Media Bias or Media Accuracy?
Posted on | December 10, 2010 | 7 Comments
When I was an assistant national editor at The Washington Times, one of my pet peeves was when reporters in our Capitol Hill bureau would write about the budget with the idea that they were writing about the government’s money, rather than the taxpayer’s money.
This would typically come up when, discussing proposals to reduce tax rates, reporters would describe how legislators proposed to “pay for” the tax cut, which would be said to “cost” however many dollars.
Wrong, wrong, WRONG.
Knowing the supply-side lessons of the Reagan years — that when tax rates were reduced, government revenue actually increased due to private-sector economic growth — I knew that the projected revenue loss from tax cuts was a mere accounting fiction. If the reporter wished to talk about “offsets” (proposed spending cuts), that was OK with me, but if I was editing a budget story, you weren’t going to get away with talking about “paying for” the “cost” of tax cuts.

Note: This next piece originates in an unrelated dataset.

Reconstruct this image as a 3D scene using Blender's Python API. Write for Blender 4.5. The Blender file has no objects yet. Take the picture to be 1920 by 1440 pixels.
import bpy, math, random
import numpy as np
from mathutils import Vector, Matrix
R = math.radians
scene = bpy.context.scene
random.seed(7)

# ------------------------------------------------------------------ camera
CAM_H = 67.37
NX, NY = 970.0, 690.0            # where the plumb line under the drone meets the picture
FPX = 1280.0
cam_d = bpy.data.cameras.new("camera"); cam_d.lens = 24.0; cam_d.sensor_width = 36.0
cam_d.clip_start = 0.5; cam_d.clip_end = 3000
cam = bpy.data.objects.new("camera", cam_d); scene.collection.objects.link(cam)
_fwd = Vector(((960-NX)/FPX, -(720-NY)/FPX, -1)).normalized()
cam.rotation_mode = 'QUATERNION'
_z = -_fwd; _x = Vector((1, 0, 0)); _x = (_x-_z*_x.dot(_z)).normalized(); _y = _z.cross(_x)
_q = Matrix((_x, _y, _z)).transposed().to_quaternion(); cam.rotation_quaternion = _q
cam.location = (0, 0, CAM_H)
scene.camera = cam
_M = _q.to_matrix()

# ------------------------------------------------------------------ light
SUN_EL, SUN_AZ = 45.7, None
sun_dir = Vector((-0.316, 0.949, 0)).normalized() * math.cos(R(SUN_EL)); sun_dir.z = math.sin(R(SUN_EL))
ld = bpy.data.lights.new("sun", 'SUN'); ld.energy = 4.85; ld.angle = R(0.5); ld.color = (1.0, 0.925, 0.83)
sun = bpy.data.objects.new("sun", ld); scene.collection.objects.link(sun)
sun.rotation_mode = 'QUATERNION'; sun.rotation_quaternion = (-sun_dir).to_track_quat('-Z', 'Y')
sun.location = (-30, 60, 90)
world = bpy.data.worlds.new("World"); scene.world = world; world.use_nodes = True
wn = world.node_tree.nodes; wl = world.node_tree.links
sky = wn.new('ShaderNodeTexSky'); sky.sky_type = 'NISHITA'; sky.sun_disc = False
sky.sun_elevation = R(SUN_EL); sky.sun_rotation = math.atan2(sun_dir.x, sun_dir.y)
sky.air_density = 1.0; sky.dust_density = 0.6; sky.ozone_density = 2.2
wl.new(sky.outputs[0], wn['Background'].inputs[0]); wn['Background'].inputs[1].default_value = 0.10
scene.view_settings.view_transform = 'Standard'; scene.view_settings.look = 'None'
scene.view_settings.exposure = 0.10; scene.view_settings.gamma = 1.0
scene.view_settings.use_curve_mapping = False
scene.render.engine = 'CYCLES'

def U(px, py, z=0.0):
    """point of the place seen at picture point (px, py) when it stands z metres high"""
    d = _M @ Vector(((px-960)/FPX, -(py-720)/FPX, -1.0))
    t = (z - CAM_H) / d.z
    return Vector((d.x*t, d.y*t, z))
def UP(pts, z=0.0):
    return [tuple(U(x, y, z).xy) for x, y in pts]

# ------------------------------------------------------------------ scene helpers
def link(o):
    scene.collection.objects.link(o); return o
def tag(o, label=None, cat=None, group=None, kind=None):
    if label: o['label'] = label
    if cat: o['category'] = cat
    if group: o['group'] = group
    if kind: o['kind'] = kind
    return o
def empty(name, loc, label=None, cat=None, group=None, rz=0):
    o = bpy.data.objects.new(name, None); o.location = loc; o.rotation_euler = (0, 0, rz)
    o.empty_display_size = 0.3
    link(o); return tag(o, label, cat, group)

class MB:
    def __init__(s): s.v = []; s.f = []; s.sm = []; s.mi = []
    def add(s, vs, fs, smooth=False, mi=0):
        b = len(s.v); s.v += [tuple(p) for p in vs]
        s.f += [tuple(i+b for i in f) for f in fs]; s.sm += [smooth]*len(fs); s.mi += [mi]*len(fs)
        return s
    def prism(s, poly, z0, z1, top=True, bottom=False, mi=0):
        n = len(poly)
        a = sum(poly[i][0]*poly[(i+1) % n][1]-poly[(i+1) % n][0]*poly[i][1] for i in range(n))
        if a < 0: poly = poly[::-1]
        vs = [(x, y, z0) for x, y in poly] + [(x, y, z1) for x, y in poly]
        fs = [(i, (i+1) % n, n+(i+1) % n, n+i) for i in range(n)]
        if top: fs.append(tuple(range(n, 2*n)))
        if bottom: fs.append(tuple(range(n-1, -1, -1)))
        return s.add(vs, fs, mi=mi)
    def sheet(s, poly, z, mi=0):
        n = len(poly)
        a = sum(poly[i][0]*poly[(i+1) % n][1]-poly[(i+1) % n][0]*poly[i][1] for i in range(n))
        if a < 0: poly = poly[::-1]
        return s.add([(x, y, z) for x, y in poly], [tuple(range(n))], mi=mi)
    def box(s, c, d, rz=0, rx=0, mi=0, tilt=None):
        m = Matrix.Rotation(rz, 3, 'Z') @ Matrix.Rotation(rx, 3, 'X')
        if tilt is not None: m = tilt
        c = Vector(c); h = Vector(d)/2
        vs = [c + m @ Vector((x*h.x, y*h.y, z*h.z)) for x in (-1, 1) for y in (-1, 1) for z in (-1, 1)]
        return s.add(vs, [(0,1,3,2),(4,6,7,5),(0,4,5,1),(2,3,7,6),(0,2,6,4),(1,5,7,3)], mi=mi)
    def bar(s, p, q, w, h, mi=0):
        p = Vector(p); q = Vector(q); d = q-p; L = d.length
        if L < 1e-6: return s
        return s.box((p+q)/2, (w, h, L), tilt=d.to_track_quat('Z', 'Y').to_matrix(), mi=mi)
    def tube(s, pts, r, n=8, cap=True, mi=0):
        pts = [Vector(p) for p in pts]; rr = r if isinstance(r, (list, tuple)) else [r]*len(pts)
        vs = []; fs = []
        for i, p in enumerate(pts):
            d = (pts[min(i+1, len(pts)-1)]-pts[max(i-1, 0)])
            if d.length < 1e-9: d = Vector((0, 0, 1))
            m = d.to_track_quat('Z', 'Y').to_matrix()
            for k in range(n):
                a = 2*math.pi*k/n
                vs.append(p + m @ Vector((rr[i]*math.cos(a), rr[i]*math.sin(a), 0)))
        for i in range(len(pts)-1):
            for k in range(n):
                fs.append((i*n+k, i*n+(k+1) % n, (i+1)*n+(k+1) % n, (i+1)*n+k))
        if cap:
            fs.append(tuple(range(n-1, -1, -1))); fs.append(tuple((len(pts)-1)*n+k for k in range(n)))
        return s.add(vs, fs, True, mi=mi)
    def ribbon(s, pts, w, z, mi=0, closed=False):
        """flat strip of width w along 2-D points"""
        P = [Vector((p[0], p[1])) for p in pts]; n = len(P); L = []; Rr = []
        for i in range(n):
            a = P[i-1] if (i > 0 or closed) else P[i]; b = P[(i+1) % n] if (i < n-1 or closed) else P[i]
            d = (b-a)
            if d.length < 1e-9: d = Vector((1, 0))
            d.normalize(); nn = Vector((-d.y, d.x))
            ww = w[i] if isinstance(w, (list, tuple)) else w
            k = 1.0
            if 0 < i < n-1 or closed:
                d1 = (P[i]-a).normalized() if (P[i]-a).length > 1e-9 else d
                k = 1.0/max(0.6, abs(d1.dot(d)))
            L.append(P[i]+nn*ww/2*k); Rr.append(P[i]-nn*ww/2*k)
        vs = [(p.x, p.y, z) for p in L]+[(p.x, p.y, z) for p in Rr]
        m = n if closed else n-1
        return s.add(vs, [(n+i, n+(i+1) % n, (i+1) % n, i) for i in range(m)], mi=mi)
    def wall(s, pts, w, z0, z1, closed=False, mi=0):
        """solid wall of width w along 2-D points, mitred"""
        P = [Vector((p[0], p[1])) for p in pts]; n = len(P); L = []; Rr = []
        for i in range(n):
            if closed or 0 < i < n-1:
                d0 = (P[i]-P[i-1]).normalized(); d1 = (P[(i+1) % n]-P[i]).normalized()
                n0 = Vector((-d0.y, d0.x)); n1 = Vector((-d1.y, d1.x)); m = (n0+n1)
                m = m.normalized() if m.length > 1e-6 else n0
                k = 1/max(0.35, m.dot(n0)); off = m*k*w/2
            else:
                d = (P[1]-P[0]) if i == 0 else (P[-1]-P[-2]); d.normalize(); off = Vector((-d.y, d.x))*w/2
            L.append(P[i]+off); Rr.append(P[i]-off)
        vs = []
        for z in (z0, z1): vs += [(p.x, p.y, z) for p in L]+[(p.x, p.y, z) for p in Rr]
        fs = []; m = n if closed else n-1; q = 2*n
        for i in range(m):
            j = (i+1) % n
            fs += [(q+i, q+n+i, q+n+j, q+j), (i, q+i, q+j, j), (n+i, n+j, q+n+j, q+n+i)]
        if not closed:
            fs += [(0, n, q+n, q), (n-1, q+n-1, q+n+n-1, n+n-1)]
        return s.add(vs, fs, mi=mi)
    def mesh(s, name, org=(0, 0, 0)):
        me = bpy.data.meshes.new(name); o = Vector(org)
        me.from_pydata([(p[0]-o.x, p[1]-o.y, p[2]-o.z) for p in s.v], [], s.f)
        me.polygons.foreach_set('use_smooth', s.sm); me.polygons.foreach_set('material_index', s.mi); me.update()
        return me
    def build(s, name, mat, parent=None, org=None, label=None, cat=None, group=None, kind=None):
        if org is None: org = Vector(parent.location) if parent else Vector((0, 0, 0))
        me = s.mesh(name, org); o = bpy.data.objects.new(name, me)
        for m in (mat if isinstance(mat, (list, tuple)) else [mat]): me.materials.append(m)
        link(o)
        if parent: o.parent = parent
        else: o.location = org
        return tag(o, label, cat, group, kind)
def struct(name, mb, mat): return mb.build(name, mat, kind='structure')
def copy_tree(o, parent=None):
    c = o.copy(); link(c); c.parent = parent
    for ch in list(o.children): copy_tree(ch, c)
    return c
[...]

This made me rather obnoxious in the eyes of our Capitol Hill bureau staff, who viewed me as a rigid ideologue. Capitol Hill reporters were (and are) usually 20-somethings and, it seemed to me, excessively herd-oriented. The young reporters at our conservative paper wanted to report the story the same way their press-corps peers in the liberal media were reporting it, and my job was to prevent their stories from mirroring their biases of their peers.

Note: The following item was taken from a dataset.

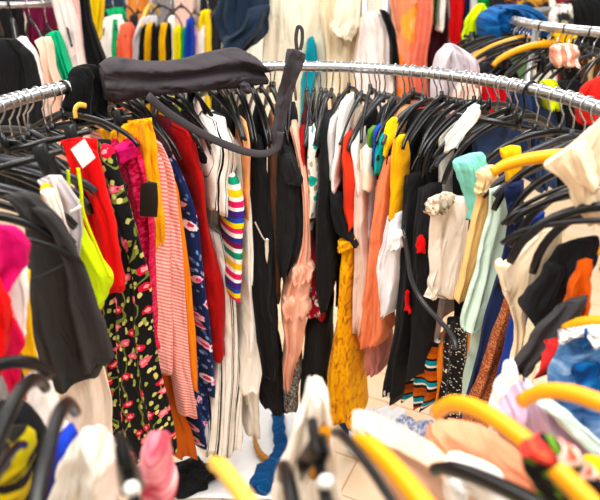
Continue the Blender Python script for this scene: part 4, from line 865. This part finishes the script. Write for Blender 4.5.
B('jacket', 'navy blue jacket under the rail, right of the red top', 'jacket', 1.95, [(510, 90, 532, 86), (504, 100, 540, 98), (504, 125, 540, 125), (504, 180, 536, 180)], plain('#2A3A5C', .8), k=2.4)
B('jacket', 'slate blue denim jacket between black jackets, upper right', 'jacket', 2.0, [(538, 88, 556, 84), (534, 98, 562, 96), (536, 125, 566, 125), (536, 190, 566, 190)], plain('#46597A', .8), k=2.4)
B('jacket', 'black jacket under the second round rack at the right edge', 'jacket', 1.98, [(562, 84, 582, 82), (556, 98, 600, 98), (558, 130, 605, 130), (560, 190, 605, 190)], BLACK2, k=3)
B('top', 'lime top peeking out near the black jacket at the upper right', 'top', 1.93, [(546, 83, 558, 82), (545, 92, 562, 92), (548, 110, 560, 110)], plain('#C4CF2A', .8))
B('top', 'red top at the right edge, above the main rail', 'top', 1.85, [(588, 88, 620, 72), (580, 104, 620, 95), (580, 125, 620, 125)], plain('#D8322C', .8))
B('cardigan', 'brown striped cardigan at the right edge, behind the second rack', 'cardigan', 2.1, [(590, 58, 625, 55), (584, 80, 625, 80), (584, 130, 625, 130)], stripes('brown_stripe', [(0, '#6B4A2E'), (.5, '#D9B98C')], .05, vert=True), k=2)
B('jacket', 'black quilted jacket filling the space left of the red top', 'jacket', 2.3, [(482, 66, 512, 60), (474, 85, 520, 80), (474, 120, 520, 120), (474, 180, 520, 180)], plain('#222228', .8), k=3)
B('jeans', 'blue denim jeans draped over the end of the second round rack', 'jeans', 2.55, [(500, 12, 510, 7), (488, 22, 530, 10), (486, 36, 552, 28), (492, 44, 556, 38)], M_DENIMD, k=2.4, amp=.03, depth=.22, parts=[
    P_('waistband', [(500, 10, 512, 5), (512, 8, 530, 6), (530, 12, 546, 16), (545, 22, 555, 32)], ('Y', 2.5), plain('#2B69A8', .8), depth=.06)], body='jeans_leg')
B('coat', 'black coat at the top right corner', 'coat', 3.0, [(566, 2, 604, -4), (562, 16, 620, 12), (562, 40, 625, 40), (562, 90, 625, 90)], BLACK, k=3)
B('blouse', 'dark printed blouse at the top right, behind the denim heap', 'blouse', 3.1, [(500, -18, 548, -18), (506, 2, 552, 2), (520, 20, 556, 20), (530, 70, 562, 70)], patchy('dark_mixed_print', [(.38, '#1E1A22'), (.5, '#6B3340'), (.6, '#D7A54A'), (.72, '#2B3A55')], 12), k=3)
B('top', 'yellow top over the second round rack, right of the denim', 'top', 2.72, [(560, 26, 570, 24), (554, 34, 578, 32), (552, 42, 580, 42), (554, 60, 578, 60)], plain('#F0BE2A', .8))
B('blouse', 'white and black blouse right of the denim heap', 'blouse', 2.9, [(556, 6, 572, 4), (552, 18, 574, 16), (554, 32, 572, 32)], patchy('white_black_print', [(.45, '#F2EFEA'), (.55, '#3A393B')], 20))
B('shirt', 'pale pink shirt in the top right corner', 'shirt', 3.2, [(580, -18, 620, -18), (584, 2, 620, 2), (586, 8, 618, 8)], plain('#F2C4D6', .8))
B('top', 'salmon striped tops bunched under the bare rail at the right', 'top', 2.0, [(556, 46, 580, 46), (554, 56, 582, 56), (556, 66, 580, 66)], stripes('salmon_stripe', [(0, '#E99A80'), (.5, '#F3D6C6')], .03, vert=True), k=4)
# clothes along the back wall
BACK = [('#C9B8A8', 'stone'), ('#5A2A36', 'wine'), ('#EDE6DA', 'ivory'), ('#34455E', 'slate blue'), ('#D98A4A', 'amber'), ('#8E8A90', 'mid grey'), ('#E9C7BE', 'powder pink'), ('#2F2F34', 'soot black'), ('#6E8F6A', 'sage green'), ('#F3EFE8', 'snow white'), ('#A33B3B', 'brick red'), ('#D9C48A', 'straw')]
for i in range(24):
    c, nmc = BACK[i % 12]; x = 30+i*24
    B('coat', nmc+' coat on the rail along the back wall, '+('on its left half' if i < 12 else 'on its right half'), 'coat', 4.55, [(x+3, -14, x+19, -14), (x, 8, x+23, 8), (x, 60, x+23, 60), (x, 130, x+23, 130)], plain(c, .85), k=2, amp=.03, depth=.08)

# squeezed clothes whose tops show between the packed hangers
FILL = [(150, 120, '#1D1D20', 'black'), (172, 122, '#7A1D2A', 'wine red'), (196, 118, '#222226', 'soot black'), (216, 116, '#D8D2C8', 'off-white'), (232, 114, '#1C1C1F', 'jet black'), (247, 112, '#3A3A40', 'anthracite'), (262, 110, '#18181B', 'ink black'),
        (276, 112, '#C98B6A', 'tan'), (292, 110, '#202024', 'coal black'), (306, 112, '#5B1F2B', 'dark wine'), (318, 108, '#1B1B1F', 'pitch black'), (340, 116, '#26262B', 'graphite'), (352, 112, '#D9C6B2', 'sand'), (364, 110, '#1E1E22', 'deep black'), (379, 110, '#2B2B30', 'slate black'), (394, 112, '#E8B98C', 'light apricot'), (408, 116, '#1A1A1D', 'raven black'), (424, 122, '#2A2A2E', 'smoky black'), (440, 128, '#EFE6DA', 'pale cream'), (456, 130, '#212126', 'charcoal black'), (474, 128, '#33415E', 'dusk blue')]
for x, y, c, nm in FILL:
    dark = max(int(c[i:i+2], 16) for i in (1, 3, 5)) < 0x45
    if dark:
        lb = 'plain black top squeezed among the packed hangers on the far rail'; USED.discard(lb)
    else: lb = nm+' top squeezed among the packed hangers on the far rail'
    G('top', lb, 'top', ('F', .505), [(x-3, y, x+4, y-1), (x-6, y+14, x+6, y+13), (x-7, y+40, x+7, y+40), (x-7, y+130, x+7, y+130), (x-6, y+190, x+6, y+190)], plain(c, .85), group='black tops among the packed hangers' if dark else None, depth=.12, k=1.2)
cs = [at_plane(x, y, math.radians(178)) for x, y in ((71, 149), (84, 139), (95, 158), (83, 168))]; nn = Vector((0, .002, 0))
o = mesh_obj('size_card', [c-nn for c in cs]+[c+nn for c in cs], [(0, 1, 2, 3), (7, 6, 5, 4), (0, 4, 5, 1), (1, 5, 6, 2), (2, 6, 7, 3), (3, 7, 4, 0)], hard('white_card', '#EEF3F4', .5), smooth=False)
recentre(o); tag(o, 'square white card hanging between the left hangers and the red top', 'card')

Now, I relate that history for two reasons, the first of which is related to how the recent tax compromise is being reported. The Wall Street Journal:
The Obama-McConnell tax compromise will cost $858 billion over the next 10 years, according to estimates from the Congressional Budget Office.
And here’s the Bloomberg headline:
Senate to Consider Tax-Cut Bill That
Would Add $857 Billion to U.S. Debt
You see what I’m talking about? I don’t want to argue with the green-eyeshade guys at the CBO, but I object to the flat assertion that this deal — which is not a tax cut, by the way — would “cost” such-and-such an amount and automatically add that amount to the national debt. Historic fact argues otherwise.
Meanwhile, everybody has been beating up on Bill Sammon, Washington managing editor for Fox News, because he sent out a 2009 memo to Fox personnel telling them to use the phrase “government option” rather than “public option” when discussing the Democrats’ health-care plan.
And the objection to this is . . .?
“Public” has positive connotations — “public library,” “public park,” “public school” — while “government” has rather different connotations. And Sammon clearly saw that reporters, in using the phrase “public option,” were engaged in a subtle form of advocacy.
Nothing wrong with advocacy, you understand, but when you’re collecting a paycheck from what is the de facto Republican TV network, you can’t be smuggling Democratic Party talking points into your reportage, OK?
During the Bush administration, when Bill was White House correspondent for The Washington Times, I occasionally edited his stories. He evidently saw his job as an opportunity to do reporting that counter-balanced the anti-Bush agenda of much of the rest of White House press corps. Sometimes perhaps Bill went a bit overboard in that regard — “President Bush scored another stunning triumph Tuesday . . .” — but there’s no need to rehash those old arguments at this late date, eh?
The reality of liberal bias in the media is that much of this bias involves simple word choices — the “cost” of tax cuts, etc. — which, repeated over time, exercise a usually unnoticed influence over public opinion.
Bill Sammon was justified in his attempt to counterbalance that bias. Now, if he can just get Fox News reporters to exorcise this nonsense about how much tax cuts will “cost” . . .
My pet peeves are still my pet peeves.